Moïse et Aaron à l'Opéra Bastille

L'un pense et l'autre parle
Aaron & Moïse (© Bernd Uhlig / Opéra de Paris


23 octobre 2015 : Le soir de la première de Moïse et Aaron, une ovation méritée couronnait Philippe Jordan entouré de la centaine de choristes de l’Opéra de Paris, tous ayant réussi à faire passer la pure beauté du son et la puissance du texte de l’ouvrage d'Arnold Schoenberg, pourtant réputé si difficile d’accès. 

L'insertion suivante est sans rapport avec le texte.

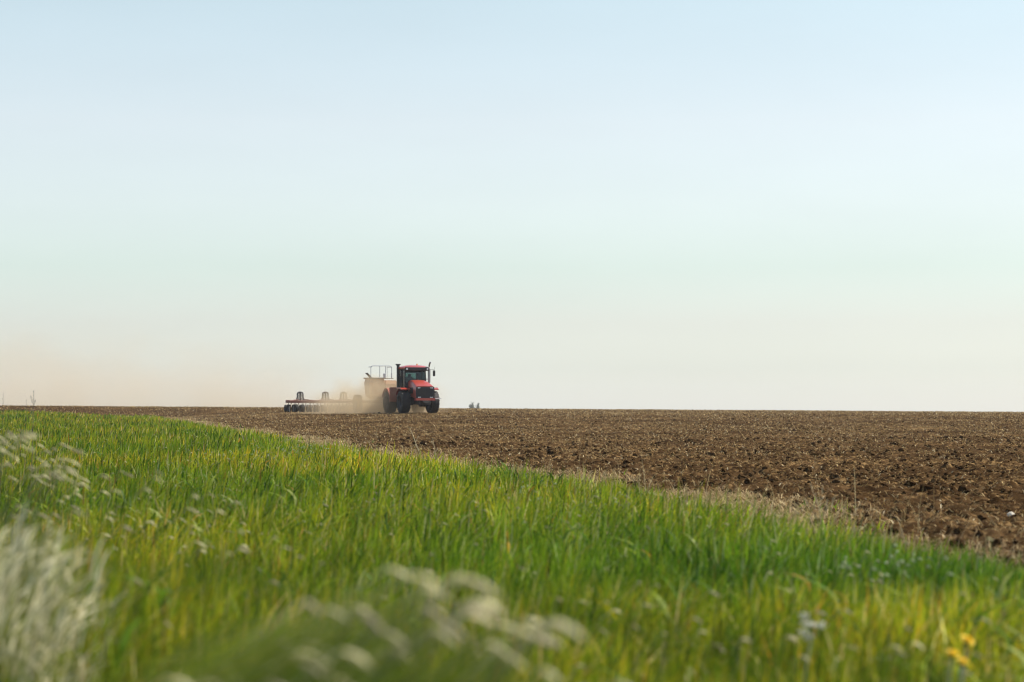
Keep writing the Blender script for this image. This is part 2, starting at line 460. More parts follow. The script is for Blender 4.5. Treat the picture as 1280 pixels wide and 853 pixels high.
def make_clods():
    """loose lumps of soil turned up by the plough"""
    bm = bmesh.new(); bmesh.ops.create_icosphere(bm, subdivisions=2, radius=1.0)
    base = np.array([v.co[:] for v in bm.verts]); tri = np.array([[v.index for v in f.verts] for f in bm.faces]); bm.free()
    x, y, r = sample_polar(75000, 13, 190, 1.15)
    e = x - edge_x(y) - edge_wobble(x, y)
    keep = (e > 0.3) & (RNG.random(len(x)) < 0.15 + 1.3 * vnoise(x, y, 1.9, 57) ** 2)
    x, y, r = x[keep], y[keep], r[keep]; m = len(x)
    s = (0.014 + 0.028 * RNG.random(m) ** 2 + 0.05 * RNG.random(m) ** 9) * np.maximum(1, r / 45) ** 0.15 * np.where(r > 90, 0.75, 1)
    nb = len(base)
    V = np.repeat(base[None], m, 0)
    ph = RNG.random((m, 1, 3)) * 6.28
    k = 1 + 0.22 * np.sin(V[..., 0:1] * 3.1 + ph[..., 0:1]) + 0.2 * np.sin(V[..., 1:2] * 4.3 + ph[..., 1:2]) + 0.16 * np.sin(V[..., 2:3] * 5.2 + V[..., 0:1] * 3 + ph[..., 2:3]) + RNG.normal(0, 0.07, (m, nb, 1))
    V = V * k * np.array([1, 1, 0.72]) * (s[:, None, None]) * (0.75 + 0.5 * RNG.random((m, 1, 3)))
    V += np.stack([x, y, field_z(x, y) + 0.25 * s], -1)[:, None]
    F = (tri[None] + (np.arange(m) * nb)[:, None, None]).reshape(-1)
    o = np_mesh('soil_clods', V.reshape(-1, 3), F, np.full(m * len(tri), 3), M_FIELD)
    tag(o, 'loose dark soil clods on the ploughed field', 'soil clods', kind='stuff')
make_clods()

def make_stalks():
    n = 9000
    x, y, r = sample_polar(n, 12, 120, 1.2)
    e = x - edge_x(y) - edge_wobble(x, y)
    keep = (e > -0.5) & (RNG.random(n) < 0.5 * np.exp(-np.abs(e - 0.3) / 0.7) * sstep(0.45, 0.75, vnoise(x, y * 0.6, 1.6, 58)) * 2)
    x, y, r = x[keep], y[keep], r[keep]; m = len(x)
    cols = palette(m, RNG, [(0.46, 0.34, 0.16), (0.56, 0.45, 0.24), (0.34, 0.23, 0.10)], [4, 3, 3])
    v, f, t, c = blade_arrays(x, y, field_z(x, y) - 0.01, 0.22 + 0.38 * RNG.random(m), 0.004 * np.maximum(1, r / 14) ** 0.8 * (0.7 + 0.6 * RNG.random(m)), RNG.normal(0, 0.8, m),
                              RNG.random(m) * 6.28, 0.1 + 0.5 * RNG.random(m), cols, 3)
    tag(np_mesh('dry_stalks', v, f, t, M_STRAW, cols=c), 'thin straw coloured stalks standing along the edge of the soil', 'dead grass', kind='stuff')
make_stalks()

# ------------------------------------------------------------------ tractor
M_RED = dusty('red_paint', (0.38, 0.028, 0.012), amount=0.18, rough=0.32, coat=0.3)
M_REDD = dusty('dusty_red_paint', (0.42, 0.17, 0.08), dust=(0.48, 0.29, 0.155), amount=0.65, rough=0.5)
M_REDF = dusty('rear_red_paint', (0.44, 0.055, 0.028), dust=(0.44, 0.27, 0.16), amount=0.5, rough=0.45)
M_BLACK = dusty('black_plastic', (0.007, 0.007, 0.008), amount=0.04, rough=0.45)
M_IRON = dusty('dark_iron', (0.014, 0.013, 0.013), amount=0.14, rough=0.5)
M_RUBBER = dusty('tyre_rubber', (0.010, 0.010, 0.010), amount=0.09, rough=0.75)
M_RUBBERD = dusty('dusty_tyre_rubber', (0.03, 0.026, 0.022), amount=0.65, rough=0.85)
M_RIM = dusty('rim_paint', (0.03, 0.026, 0.026), amount=0.2, rough=0.5)
M_CHROME = principled('muffler_steel', (0.32, 0.31, 0.30), 0.35, 0.9)
M_LAMP = principled('lamp_glass', (0.75, 0.75, 0.72), 0.12, 0.0, 0.8)
M_BEACON = principled('orange_beacon', (0.8, 0.25, 0.02), 0.2)
M_SEAT = principled('seat_fabric', (0.03, 0.03, 0.035), 0.9)
M_RAIL = principled('galvanised_rail', (0.42, 0.43, 0.44), 0.45, 0.4)
M_WHITE = principled('highlight_white', (0.75, 0.74, 0.7), 0.5)
M_FRAME = dusty('red_brown_frame', (0.17, 0.035, 0.025), dust=(0.34, 0.22, 0.14), amount=0.5, rough=0.6)
M_HOSE = principled('grey_hose', (0.09, 0.085, 0.08), 0.7)
M_STEEL = dusty('worn_steel', (0.20, 0.19, 0.18), amount=0.5, rough=0.5, metal=0.6)
def glass_mat():
    m = bpy.data.materials.new('tinted_glass'); m.use_nodes = True
    t = m.node_tree; t.nodes.clear()
    o = t.nodes.new('ShaderNodeOutputMaterial'); mx = t.nodes.new('ShaderNodeMixShader')
    tr = t.nodes.new('ShaderNodeBsdfTransparent'); tr.inputs[0].default_value = (0.50, 0.62, 0.60, 1)
    gl = t.nodes.new('ShaderNodeBsdfGlossy'); gl.inputs['Roughness'].default_value = 0.03
    fr = t.nodes.new('ShaderNodeFresnel'); fr.inputs[0].default_value = 1.45
    t.links.new(fr.outputs[0], mx.inputs[0]); t.links.new(tr.outputs[0], mx.inputs[1]); t.links.new(gl.outputs[0], mx.inputs[2])
    t.links.new(mx.outputs[0], o.inputs[0]); return m
M_GLASS = glass_mat()

TH = R(20)                                   # the machine drives to the right of the camera by this angle
TX, TY = -7.15, 184.0
HEAD = -math.pi / 2 + TH                     # heading of local +x in the world
TZ = gz(TX, TY) + 0.03

def tyre_mesh(rad, width, rim_r, lugs, lug_h):
    b = MB(); hw = width / 2
    b.lathe([(rim_r, -hw * 0.80), (rim_r + 0.05, -hw * 0.98), ((rad + rim_r) / 2, -hw * 1.06), (rad - 0.10, -hw), (rad - 0.035, -hw * 0.82),
             (rad - 0.02, 0), (rad - 0.035, hw * 0.82), (rad - 0.10, hw), ((rad + rim_r) / 2, hw * 1.06), (rim_r + 0.05, hw * 0.98), (rim_r, hw * 0.80)], 48)
    for k in range(lugs):
        for s in (-1, 1):
            a0 = 2 * math.pi * (k + (0.5 if s > 0 else 0)) / lugs
            da = 2 * math.pi / lugs * 0.9
            q = []
            for (u, rr) in ((0.0, rad - lug_h), (0.0, rad), (1.0, rad - 0.03), (1.0, rad - lug_h - 0.08)):
                for dth in (-0.16, 0.16):
                    a = a0 + da * u + dth * 2 * math.pi / lugs
                    q.append(b.bm.verts.new((rr * math.cos(a), s * hw * (0.02 + 0.98 * u), rr * math.sin(a))))
            for f in ((0, 1, 3, 2), (2, 3, 5, 4), (4, 5, 7, 6), (0, 2, 4, 6), (1, 7, 5, 3), (0, 6, 7, 1)):
                b.bm.faces.new([q[i] for i in f])
    return b

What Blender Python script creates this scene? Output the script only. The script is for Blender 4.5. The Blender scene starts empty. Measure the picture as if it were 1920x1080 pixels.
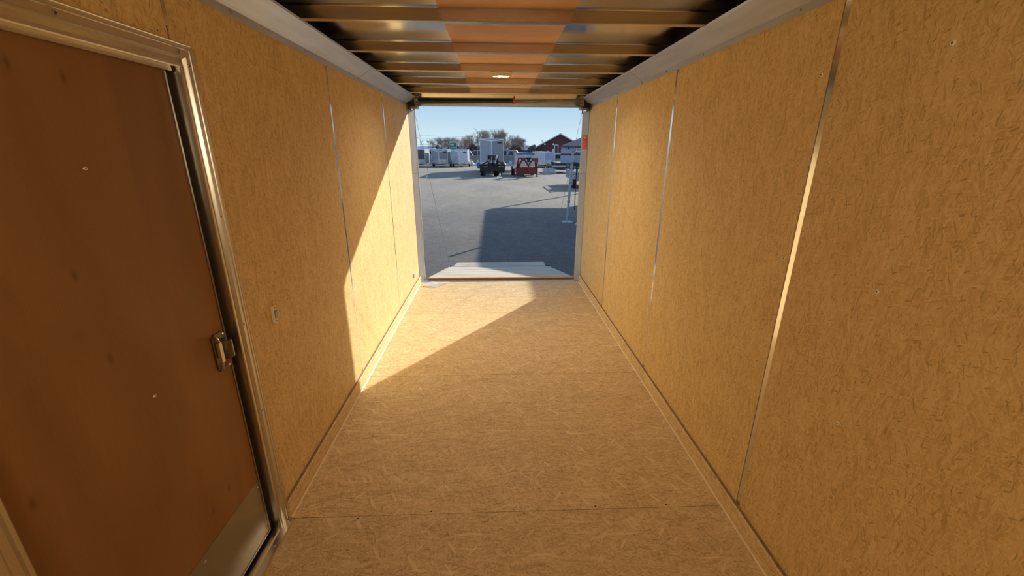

Première nouvelle production de la saison programmée par son nouveau directeur Stéphane Lissner et débuts de Romeo Castelluci à Paris. Beaucoup de rumeurs et une grande attente.
Première pour moi également, influencée par le pragmatisme des analystes de cette musique avec les mots "dodécaphonique" ou "atonalité". Des mots qui ont de quoi inquiéter les non-théoriciens de la musique, plutôt adeptes du lyrisme échevelé. Un malentendu vite balayé par la puissance dramatique prodigieuse de l’œuvre. 
Avec cette production, il faut lâcher la raison et accepter de se laisser envahir par une troublante sensation. Et abdiquer sur le moment de toute tentative d’interprétation et de toute référence à son vécu musical pour sentir monter l’émotion dans l’immersion du spectacle: la musique, la partition chorale, la force du texte, sa résonance dans l’actualité comme dans notre spiritualité, le théâtre et ses images-émotions.

A propos de la forte théâtralité de l’ouvrage, Stéphane Lissner disait récemment "Elle ne vient pas seulement des personnages, mais aussi de cette osmose incroyable entre la difficulté de ce qui est demandé au chœur et de ce qui est demandé à l'orchestre. Cela a un impact physique très étrange sur le public, qui, sans la comprendre forcément, se retrouve fasciné et bouleversé par cette partition extraordinaire, où les deux formations essaient de passer l'obstacle.". C’est aussi cela.